Oscar Niemeyer Museum Receives 139 Artworks Linked to $3.8 Billion Petrobras Corruption Scandal

The pieces hung in the home of one of the state-run oil company's top brass.

Renato Duque, Petrobas’s former director of services
Photo via: Veja

The Oscar Niemeyer Museum in Curitiba, Brazil, has received 139 artworks seized from two individuals involved in the Petrobras case, considered one of the biggest corruption scandals in the country’s history, AFP reports.

The trove includes artworks by Joan Miró and the Brazilian artists Djanira, Alberto da Veiga Guignard, and Heitor dos Prazeres.

The works will undergo condition and provenance assessments, before being displayed in public from April 14, as part of an exhibition entitled “Under the Museum’s Custody”.

“At this moment, we are going to exhibit every artwork we receive,” the museum’s director, Estela Sandrini, told Folha de S. Paulo. “If it is not there, it is because it did not fit in the room.” She added: “If there is a mold problem, or something similar, we will not display it to avoid contamination of other artworks. If there is no legal provenance, we won’t exhibit it either.”

Renato Duque, Petrobas’s former director of services, owned 131 of the 139 artworks seized by police. They were found hanging in his home when he was arrested last Monday in connection with the corruption case.

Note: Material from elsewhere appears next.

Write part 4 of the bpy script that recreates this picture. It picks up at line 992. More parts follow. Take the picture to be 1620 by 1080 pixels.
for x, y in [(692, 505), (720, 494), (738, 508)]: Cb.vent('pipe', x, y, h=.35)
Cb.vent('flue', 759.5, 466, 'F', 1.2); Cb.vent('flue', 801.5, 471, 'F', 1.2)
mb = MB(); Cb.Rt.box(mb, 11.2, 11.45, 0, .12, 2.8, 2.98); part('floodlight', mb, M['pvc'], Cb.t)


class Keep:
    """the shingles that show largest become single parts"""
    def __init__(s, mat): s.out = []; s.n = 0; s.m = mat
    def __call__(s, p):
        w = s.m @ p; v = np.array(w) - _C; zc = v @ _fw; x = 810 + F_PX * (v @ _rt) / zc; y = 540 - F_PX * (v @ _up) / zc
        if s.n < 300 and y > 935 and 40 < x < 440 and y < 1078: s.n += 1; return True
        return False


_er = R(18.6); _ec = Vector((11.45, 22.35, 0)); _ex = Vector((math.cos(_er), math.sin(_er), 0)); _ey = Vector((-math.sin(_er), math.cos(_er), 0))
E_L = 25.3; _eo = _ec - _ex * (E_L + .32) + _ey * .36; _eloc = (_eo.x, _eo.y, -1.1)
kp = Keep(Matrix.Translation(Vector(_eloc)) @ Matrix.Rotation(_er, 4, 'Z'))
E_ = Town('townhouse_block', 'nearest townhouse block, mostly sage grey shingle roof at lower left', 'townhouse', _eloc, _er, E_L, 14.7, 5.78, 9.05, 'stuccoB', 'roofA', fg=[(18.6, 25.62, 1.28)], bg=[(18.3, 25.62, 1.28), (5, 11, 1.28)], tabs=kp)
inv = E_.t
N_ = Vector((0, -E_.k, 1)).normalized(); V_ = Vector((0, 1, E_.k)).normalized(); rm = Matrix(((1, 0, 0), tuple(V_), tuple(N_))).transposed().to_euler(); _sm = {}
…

The other eight works belonged to businessman Adir Assad, also arrested as part of Operation Car Wash, which is investigating a sprawling bribery scheme with state-run oil company Petrobras at its center.

Prosecutors say Petrobras gave inflated contracts to some of Brazil’s largest construction companies over a 10-year-period, generating up to $3.8 billion used to bribe company officials and politicians.

According to the International Business Times, investigators have already made a large number of arrests, including 47 politicians—some of them members of President Dilma Rousseff’s Workers Party—former Petrobras executives, and several third-party company directors.

A few days ago, prosecutors announced they would investigate three members of the ruling coalition, including the governor of Rio de Janeiro state Luiz Fernando Pezao.

The Oscar Niemeyer Museum has previously received 64 works, including pieces by Salvador Dalí and Vik Muniz, seized as part of Operation Car Wash, which started in March 2014.